Now, computer monitors and TV screens don’t use CMYK, but they do use the same trick. Every pixel on your screen is actually three sub-pixels, one red, one green, and one blue. They fire in different strengths depending on what color is desired, for instance the red one fires strongly and the green one lightly if you want an orange color. This RGB palate is known as additive color, since you’re adding colors together to make white. Which, just like CMYK making sense for things you see under white light, makes sense for things seen on a glowing screen. Instead of taking away pieces of the light wavelength you’re already seeing, the screens are creating light already missing wavelengths, to show you a certain color.

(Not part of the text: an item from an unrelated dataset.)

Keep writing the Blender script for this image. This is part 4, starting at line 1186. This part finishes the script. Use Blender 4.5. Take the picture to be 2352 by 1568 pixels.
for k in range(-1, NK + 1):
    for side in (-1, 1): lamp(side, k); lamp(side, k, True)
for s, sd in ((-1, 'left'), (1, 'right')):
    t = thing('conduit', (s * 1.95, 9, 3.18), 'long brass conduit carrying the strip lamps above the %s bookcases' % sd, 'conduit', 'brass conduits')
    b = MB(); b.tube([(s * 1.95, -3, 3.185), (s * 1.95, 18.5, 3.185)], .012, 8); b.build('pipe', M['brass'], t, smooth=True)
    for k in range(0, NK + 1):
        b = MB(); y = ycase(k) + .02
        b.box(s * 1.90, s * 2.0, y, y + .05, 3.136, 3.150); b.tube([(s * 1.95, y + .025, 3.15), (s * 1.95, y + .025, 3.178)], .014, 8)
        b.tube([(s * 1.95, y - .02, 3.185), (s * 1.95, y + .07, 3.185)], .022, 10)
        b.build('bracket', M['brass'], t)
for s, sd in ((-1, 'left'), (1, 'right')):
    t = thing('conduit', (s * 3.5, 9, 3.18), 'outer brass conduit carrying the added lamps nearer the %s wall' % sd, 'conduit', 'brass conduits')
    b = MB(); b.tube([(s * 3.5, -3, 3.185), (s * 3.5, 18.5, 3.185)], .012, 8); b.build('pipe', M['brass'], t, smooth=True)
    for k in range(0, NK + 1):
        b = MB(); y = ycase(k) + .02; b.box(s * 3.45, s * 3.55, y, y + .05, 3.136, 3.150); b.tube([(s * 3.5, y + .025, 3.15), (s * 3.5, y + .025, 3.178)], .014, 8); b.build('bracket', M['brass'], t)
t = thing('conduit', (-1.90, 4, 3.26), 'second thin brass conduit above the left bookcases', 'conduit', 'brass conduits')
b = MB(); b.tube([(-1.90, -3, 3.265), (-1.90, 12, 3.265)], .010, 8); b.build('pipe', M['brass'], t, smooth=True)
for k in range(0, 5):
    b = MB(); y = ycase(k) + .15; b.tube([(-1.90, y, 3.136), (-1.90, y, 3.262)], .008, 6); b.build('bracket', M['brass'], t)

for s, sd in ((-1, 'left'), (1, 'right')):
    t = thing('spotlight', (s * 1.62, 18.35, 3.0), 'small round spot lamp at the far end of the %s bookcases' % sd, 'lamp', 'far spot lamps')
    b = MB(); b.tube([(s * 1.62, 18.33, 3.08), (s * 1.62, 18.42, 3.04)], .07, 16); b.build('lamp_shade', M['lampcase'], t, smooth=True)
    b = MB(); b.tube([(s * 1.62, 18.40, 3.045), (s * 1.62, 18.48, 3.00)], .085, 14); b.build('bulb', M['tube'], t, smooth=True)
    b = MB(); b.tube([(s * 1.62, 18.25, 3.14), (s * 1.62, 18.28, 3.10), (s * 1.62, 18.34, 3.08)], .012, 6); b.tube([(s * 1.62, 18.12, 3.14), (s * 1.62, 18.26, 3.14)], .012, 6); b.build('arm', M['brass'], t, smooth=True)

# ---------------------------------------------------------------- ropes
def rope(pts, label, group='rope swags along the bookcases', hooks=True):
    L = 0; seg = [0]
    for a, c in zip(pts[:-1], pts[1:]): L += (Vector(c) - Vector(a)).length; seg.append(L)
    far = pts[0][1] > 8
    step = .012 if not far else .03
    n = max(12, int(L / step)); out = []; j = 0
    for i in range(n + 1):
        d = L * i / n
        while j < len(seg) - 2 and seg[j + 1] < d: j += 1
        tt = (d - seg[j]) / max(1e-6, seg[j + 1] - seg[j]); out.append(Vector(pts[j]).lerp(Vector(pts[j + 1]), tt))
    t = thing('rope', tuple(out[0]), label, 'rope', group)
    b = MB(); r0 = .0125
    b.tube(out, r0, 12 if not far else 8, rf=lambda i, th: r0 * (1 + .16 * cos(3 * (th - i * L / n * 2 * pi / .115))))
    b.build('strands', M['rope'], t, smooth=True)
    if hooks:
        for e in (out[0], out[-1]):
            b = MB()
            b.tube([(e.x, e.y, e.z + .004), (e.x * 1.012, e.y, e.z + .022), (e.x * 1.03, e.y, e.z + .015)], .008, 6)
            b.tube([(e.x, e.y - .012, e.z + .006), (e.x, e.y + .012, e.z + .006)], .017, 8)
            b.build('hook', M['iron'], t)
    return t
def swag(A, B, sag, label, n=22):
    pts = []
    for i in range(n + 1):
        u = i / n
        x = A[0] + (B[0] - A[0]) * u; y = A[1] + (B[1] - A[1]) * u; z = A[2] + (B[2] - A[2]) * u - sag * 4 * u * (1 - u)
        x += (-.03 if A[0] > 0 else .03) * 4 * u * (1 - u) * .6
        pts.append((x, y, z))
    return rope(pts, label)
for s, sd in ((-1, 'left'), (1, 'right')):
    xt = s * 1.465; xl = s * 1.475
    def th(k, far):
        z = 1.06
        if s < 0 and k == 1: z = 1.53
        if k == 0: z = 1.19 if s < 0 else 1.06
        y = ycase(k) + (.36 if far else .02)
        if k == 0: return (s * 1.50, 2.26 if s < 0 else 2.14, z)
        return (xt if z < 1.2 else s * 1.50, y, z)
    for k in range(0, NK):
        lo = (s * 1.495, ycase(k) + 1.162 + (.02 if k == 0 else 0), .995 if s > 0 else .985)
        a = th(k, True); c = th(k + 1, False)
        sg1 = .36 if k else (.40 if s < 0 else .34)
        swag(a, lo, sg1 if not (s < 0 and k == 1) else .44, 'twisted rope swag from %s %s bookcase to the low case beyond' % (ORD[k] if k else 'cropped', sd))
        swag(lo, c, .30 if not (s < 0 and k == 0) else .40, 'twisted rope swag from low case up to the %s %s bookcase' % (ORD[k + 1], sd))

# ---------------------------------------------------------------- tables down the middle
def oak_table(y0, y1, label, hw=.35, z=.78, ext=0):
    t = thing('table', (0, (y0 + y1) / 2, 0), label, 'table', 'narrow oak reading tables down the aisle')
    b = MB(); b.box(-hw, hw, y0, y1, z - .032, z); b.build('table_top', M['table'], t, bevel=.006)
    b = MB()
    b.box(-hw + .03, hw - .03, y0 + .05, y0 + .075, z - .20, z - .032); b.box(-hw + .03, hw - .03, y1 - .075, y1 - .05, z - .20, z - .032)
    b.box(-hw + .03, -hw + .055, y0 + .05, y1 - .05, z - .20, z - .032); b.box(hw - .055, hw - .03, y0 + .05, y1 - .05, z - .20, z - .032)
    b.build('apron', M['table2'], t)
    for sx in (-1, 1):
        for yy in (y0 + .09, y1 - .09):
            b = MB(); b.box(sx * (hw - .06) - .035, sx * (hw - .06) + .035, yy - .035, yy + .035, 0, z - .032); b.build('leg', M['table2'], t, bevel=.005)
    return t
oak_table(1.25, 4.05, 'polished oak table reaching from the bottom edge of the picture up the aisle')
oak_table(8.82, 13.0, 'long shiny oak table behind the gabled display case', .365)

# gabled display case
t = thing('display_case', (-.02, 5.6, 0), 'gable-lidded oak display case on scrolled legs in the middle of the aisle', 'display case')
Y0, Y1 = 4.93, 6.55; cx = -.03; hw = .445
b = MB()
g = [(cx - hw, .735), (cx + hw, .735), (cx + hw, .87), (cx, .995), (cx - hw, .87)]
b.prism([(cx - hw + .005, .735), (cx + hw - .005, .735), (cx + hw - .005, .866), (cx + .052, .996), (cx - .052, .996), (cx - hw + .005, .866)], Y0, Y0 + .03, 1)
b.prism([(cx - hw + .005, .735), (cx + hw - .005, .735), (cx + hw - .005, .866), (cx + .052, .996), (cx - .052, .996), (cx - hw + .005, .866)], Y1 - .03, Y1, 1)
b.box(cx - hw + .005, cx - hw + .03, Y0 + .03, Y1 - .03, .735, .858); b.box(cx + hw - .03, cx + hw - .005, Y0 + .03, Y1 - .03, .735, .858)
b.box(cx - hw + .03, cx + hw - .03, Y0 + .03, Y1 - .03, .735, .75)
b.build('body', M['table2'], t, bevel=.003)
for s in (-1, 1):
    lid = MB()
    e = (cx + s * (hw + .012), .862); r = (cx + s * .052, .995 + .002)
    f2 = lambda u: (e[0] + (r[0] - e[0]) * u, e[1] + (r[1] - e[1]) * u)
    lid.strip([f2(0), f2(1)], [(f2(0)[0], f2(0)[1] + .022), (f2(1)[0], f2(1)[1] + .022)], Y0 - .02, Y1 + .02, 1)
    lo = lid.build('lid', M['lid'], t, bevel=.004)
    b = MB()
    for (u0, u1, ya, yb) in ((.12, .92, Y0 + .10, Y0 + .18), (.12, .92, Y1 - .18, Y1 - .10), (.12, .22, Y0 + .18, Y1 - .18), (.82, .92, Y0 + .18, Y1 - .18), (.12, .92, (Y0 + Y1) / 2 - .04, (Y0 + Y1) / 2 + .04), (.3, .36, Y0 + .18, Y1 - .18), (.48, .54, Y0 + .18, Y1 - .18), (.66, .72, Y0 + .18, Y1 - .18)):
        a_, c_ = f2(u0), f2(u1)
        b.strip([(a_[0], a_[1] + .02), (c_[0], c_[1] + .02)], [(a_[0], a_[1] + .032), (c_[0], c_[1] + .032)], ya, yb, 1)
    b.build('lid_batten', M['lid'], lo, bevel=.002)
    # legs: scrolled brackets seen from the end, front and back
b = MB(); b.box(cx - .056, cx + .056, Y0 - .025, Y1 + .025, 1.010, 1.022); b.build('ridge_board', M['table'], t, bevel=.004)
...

The trick comes in choosing which specific shades of the colors to mix. The standard RPG palette used in just about all screens is lacking wide swaths of possible colors. You can’t get a green that’s greener than the one chosen by mixing in blue or red, after all. And they couldn’t just choose the widest array of possible colors, since the colors we humans see is not evenly distributed between all parts of the color wheel. We see far more variations of green and blue than of all the other colors combined (go to that link on standard RGB above to see the swaths we cut out). So, you think, a bunch of really smart people sat down and decided which red, green, and blue to use, based on the needs of the people using it compared to cost? Right?

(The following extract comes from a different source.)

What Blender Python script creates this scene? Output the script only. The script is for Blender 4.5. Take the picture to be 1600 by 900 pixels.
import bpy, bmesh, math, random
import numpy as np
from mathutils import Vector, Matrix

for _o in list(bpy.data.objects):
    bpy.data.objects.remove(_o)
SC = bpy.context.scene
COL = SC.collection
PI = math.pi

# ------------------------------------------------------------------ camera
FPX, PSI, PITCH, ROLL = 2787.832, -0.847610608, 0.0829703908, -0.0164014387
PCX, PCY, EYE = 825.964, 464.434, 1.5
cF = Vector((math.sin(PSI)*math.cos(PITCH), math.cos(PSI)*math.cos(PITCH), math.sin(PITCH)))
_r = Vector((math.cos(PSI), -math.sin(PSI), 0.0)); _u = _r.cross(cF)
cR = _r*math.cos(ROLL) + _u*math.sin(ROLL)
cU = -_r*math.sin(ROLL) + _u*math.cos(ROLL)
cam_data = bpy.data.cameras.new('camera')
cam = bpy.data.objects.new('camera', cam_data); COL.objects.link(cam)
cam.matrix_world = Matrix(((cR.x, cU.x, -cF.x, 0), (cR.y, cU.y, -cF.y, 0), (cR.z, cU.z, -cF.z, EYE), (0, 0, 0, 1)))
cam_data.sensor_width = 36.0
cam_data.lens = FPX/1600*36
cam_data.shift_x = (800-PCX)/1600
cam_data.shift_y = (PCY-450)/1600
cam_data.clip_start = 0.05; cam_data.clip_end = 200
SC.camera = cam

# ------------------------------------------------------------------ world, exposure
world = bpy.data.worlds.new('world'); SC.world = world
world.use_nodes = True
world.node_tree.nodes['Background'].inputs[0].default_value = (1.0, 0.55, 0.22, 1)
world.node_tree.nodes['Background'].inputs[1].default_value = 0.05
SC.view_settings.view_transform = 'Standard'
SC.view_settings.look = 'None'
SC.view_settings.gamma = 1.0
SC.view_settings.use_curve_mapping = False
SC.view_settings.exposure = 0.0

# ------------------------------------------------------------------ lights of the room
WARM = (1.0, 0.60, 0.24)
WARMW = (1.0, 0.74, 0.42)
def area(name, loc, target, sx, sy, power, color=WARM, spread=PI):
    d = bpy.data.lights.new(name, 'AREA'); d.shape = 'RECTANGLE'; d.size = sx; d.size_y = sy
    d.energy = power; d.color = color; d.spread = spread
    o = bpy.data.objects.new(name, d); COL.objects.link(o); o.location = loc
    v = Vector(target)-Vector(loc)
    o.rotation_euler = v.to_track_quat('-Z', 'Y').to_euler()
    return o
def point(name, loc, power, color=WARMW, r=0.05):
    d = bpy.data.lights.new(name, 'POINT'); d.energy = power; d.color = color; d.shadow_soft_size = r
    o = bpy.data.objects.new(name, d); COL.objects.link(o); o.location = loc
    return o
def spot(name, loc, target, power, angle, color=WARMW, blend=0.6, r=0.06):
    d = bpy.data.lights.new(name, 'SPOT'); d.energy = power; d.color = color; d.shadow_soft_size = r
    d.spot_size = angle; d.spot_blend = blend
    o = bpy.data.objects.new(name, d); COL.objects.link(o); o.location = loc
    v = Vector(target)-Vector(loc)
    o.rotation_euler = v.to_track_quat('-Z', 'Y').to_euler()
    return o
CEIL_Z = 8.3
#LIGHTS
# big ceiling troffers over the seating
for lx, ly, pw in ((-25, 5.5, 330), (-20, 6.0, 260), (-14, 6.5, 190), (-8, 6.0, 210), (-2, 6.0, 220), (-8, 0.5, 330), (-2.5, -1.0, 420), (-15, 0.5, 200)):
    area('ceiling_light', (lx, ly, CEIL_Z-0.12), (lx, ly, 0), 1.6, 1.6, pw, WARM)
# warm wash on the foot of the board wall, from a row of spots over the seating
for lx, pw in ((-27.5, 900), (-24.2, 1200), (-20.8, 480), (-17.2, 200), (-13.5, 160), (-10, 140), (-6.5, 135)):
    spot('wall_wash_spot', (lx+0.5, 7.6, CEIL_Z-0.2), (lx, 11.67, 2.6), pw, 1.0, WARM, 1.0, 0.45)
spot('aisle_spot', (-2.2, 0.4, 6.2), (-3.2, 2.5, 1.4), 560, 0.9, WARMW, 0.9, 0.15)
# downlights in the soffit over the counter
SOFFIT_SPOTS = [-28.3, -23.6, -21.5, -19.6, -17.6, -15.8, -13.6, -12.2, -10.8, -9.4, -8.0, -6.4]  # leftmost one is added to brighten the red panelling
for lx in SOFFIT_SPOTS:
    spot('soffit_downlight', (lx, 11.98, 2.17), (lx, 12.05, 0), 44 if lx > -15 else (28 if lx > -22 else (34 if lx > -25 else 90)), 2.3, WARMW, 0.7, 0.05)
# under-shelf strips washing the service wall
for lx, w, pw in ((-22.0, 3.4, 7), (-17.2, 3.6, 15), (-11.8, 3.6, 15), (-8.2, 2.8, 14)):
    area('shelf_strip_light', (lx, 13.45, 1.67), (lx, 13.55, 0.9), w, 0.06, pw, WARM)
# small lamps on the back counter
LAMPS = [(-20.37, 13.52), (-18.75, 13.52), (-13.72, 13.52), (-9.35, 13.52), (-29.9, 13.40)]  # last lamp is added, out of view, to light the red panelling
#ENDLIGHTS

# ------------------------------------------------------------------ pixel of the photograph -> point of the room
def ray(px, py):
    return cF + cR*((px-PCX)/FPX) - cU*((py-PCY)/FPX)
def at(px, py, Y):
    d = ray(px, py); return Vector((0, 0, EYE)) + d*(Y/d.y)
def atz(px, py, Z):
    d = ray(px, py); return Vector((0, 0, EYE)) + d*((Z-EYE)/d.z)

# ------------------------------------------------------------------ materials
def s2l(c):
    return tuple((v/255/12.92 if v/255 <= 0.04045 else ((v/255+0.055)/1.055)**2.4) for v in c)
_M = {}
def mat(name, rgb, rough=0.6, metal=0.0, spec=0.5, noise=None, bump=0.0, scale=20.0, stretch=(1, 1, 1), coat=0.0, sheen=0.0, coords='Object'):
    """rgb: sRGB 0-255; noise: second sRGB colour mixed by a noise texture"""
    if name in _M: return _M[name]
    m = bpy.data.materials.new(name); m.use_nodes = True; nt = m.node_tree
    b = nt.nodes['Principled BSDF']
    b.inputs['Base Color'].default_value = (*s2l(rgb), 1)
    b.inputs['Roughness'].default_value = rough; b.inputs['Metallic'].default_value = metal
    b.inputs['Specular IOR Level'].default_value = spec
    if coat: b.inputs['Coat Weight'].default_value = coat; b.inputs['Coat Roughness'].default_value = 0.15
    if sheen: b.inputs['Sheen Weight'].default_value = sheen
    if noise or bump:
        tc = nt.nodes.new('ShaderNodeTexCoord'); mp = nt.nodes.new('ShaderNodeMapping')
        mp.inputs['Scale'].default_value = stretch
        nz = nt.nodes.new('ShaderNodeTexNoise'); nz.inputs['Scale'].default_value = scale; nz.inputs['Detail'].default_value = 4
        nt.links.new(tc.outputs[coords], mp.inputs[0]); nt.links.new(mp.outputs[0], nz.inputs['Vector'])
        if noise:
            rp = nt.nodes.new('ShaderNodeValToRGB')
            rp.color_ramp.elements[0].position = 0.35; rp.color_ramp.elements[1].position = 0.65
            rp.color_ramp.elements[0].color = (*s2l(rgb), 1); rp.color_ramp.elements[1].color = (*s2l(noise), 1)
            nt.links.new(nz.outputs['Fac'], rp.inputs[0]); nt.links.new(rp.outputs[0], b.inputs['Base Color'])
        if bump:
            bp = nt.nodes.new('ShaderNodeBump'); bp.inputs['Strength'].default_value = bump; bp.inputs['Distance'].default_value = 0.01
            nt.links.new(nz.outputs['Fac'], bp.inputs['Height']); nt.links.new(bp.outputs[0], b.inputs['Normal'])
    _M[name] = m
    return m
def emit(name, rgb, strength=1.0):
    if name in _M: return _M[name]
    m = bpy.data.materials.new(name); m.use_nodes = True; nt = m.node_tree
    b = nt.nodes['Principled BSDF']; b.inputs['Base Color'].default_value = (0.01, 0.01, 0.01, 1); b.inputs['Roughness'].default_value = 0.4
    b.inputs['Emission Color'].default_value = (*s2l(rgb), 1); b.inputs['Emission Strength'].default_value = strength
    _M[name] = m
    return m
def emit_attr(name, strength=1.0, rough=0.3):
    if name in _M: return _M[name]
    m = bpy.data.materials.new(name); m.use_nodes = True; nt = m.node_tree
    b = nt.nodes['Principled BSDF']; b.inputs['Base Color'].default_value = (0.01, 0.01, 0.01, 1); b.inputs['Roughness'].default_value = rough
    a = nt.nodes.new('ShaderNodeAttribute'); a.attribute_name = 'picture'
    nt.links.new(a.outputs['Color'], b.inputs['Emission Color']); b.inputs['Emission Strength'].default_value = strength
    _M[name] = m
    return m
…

Well, sort of. It was more a case of lowest common denominator winning out. The people who proposed the sRBG (Hewlett Packard and Microsoft, not exactly the most unbiased group) were tired of adding in code and hardware to handle every single color profile used by all the monitors out there, which at the time was a rather motley bunch. Something produced on one screen would probably not show up correctly on a different screen, just because that screen used a different base green color or the like. So consumers weren’t too happy about it either. The color palette that HP and MS proposed (which is now sRBG) was based around the cheapest and most common monitors out there: CRT monitors. You know, those old huge monitors you used to use (or see in old shows), that were a pain to lift. The one you dumped when flat screens became cheap enough back in the early 2000’s? Yeah, those. The standard was set back in the 90’s. And modern LCD screens can actually display a wider range of color than CRT can. So we’re unnecessarily missing a wide range of colors on our display these days. But standards do have their advantages. They mean artists don’t have to delve deep into color management to set their pieces to say “display like this” to all those maverick monitors, which is a good thing. What you see on your monitor will look just about the same on a different monitor.

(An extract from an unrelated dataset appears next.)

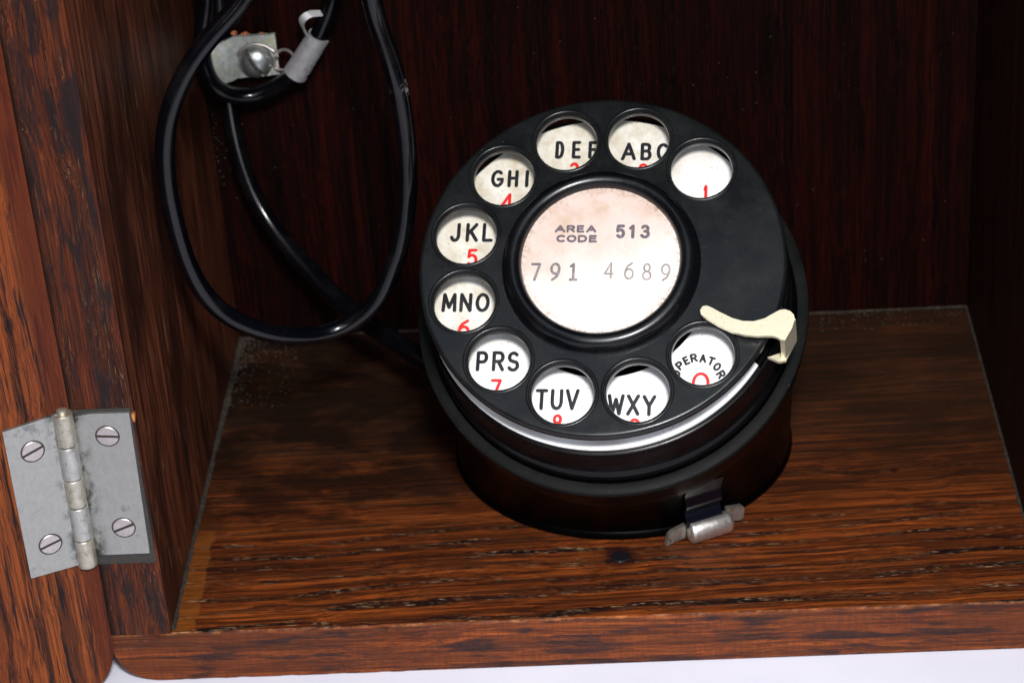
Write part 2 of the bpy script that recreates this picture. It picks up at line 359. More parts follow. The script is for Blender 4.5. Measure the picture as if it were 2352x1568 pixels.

But it does mean that a lot of the delicate color variation I like doing in the green-blue spectrum for my paintings doesn’t scan right. I’ve got a paint labeled “indigo” which, rather than being purely between blue and purple (its inclusion in the colors of the rainbow is because Newton said it was. Really), also carries some strong green tones. (It is Chinese paint, they do have a different culture of color, so Indigo is probably the closest translation into the colors we westerners use) Those green tones don’t come through properly when it is scanned, turning my delicate green-blue seas into, well, plain blue seas. It’s a bit irritating, but at least it means that anyone buying any originals I sell will actually have something no one else does, even if I also sell prints of the picture. Add in the shiny paints I’ve got, and there will be quite a noticeable difference, really. It’ll be shiny, after all!